Being Misunderstood: 4 Ways to Respond Instead of React

Nobody likes to be labeled. And nobody likes to be misunderstood. Given the context of our national dialogue recently, this may be a good time to talk about how to respond, instead of react, when we are misunderstood.

I am not talking about times when there is a lack of clarity in communication. I am talking about when others judge you based on misinformation they have received (or conceived) that results in them questioning your character.

The injustice hurts deeply. But, as leaders, our ultimate responsibility is to not to react, but to respond by modeling the behavior we would like to see in others. It is a true test of how we use power. Will we use our position to force others to bend to our will? Or, will we use our position to be practice the discipline of transformative leadership? 

Here are four ways that you can practice transformative leadership and respond, rather than react, when others attack your character:

1.   Practice the Discipline of Not Having the Last Word

A transformative leader influences others by modeling appropriate behavior not only in positive situations but also in periods of criticism. When people attack your character, they often want to engage you in a verbal volley. Don’t do it. Transformative leaders have the discipline to not have the last word.

2. Practice the Discipline of Humility

An attack on your character may immediately send you into defense mode. If you have power, you may be tempted to use that power to punish the person who is attacking you. However, a transformative leader must refrain from presuming you can silence another person, and refrain from letting others know how wronged you feel. Humility comes from the word “grounded.” A grounded person reflects deeply to see what truth may be in the midst of falsehoods, what path may be used for reconciliation, and what direction you need to follow.

3. Practice the Discipline of Civility

A transformative leader understands that people who attack their character often betray their own fears and anxieties in the process. When people spew words at you in anger, recognize the pain or anxiety behind their words. Pause to reflect before you engage, then practice the discipline of civility. In Reclaiming Civility in the Public Square, civility is defined as “claiming and caring for one’s identity, needs, and beliefs without degrading someone else’s in the process.” 

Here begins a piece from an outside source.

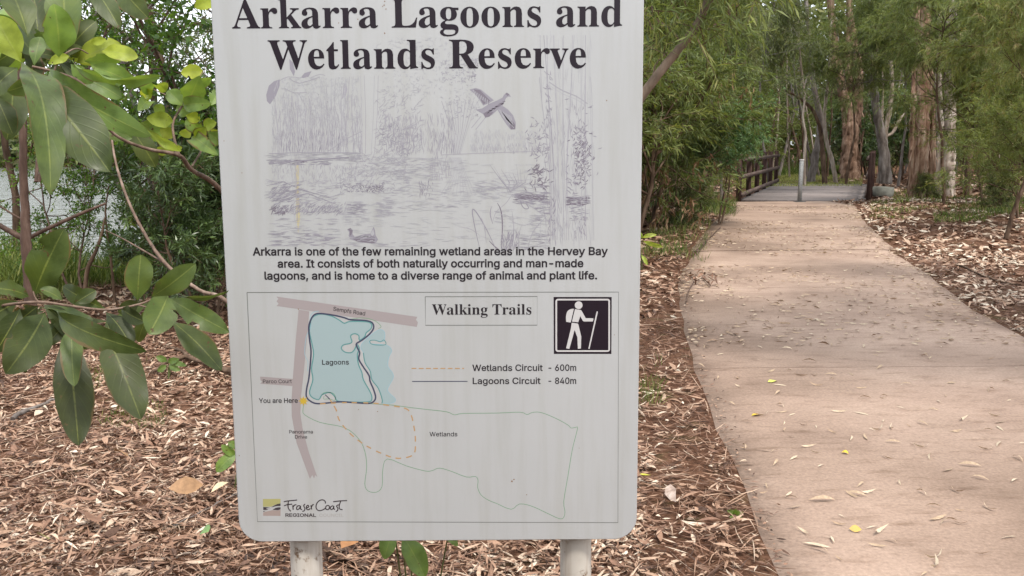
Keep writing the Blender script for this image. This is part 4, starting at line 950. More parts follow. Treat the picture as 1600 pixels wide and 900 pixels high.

4. Practice the Discipline of Wisdom

Knowledge is a compilation of things true, maybe true, and definitely not true. Knowledge can lead to pride and a sense of superiority over others. Wisdom, on the other hand, is insight into reality. Reality is the only thing a transformative leader can count on. People of wisdom seek reality - not illusions, innuendos, or ill feelings.

So, to those who feel you have been misunderstood, take courage in the midst of adversity. Seek reconciliation. Practice the discipline of not having the last word, humility, civility and wisdom.

Have you felt misunderstood recently? Which of these practices might help you respond instead of react?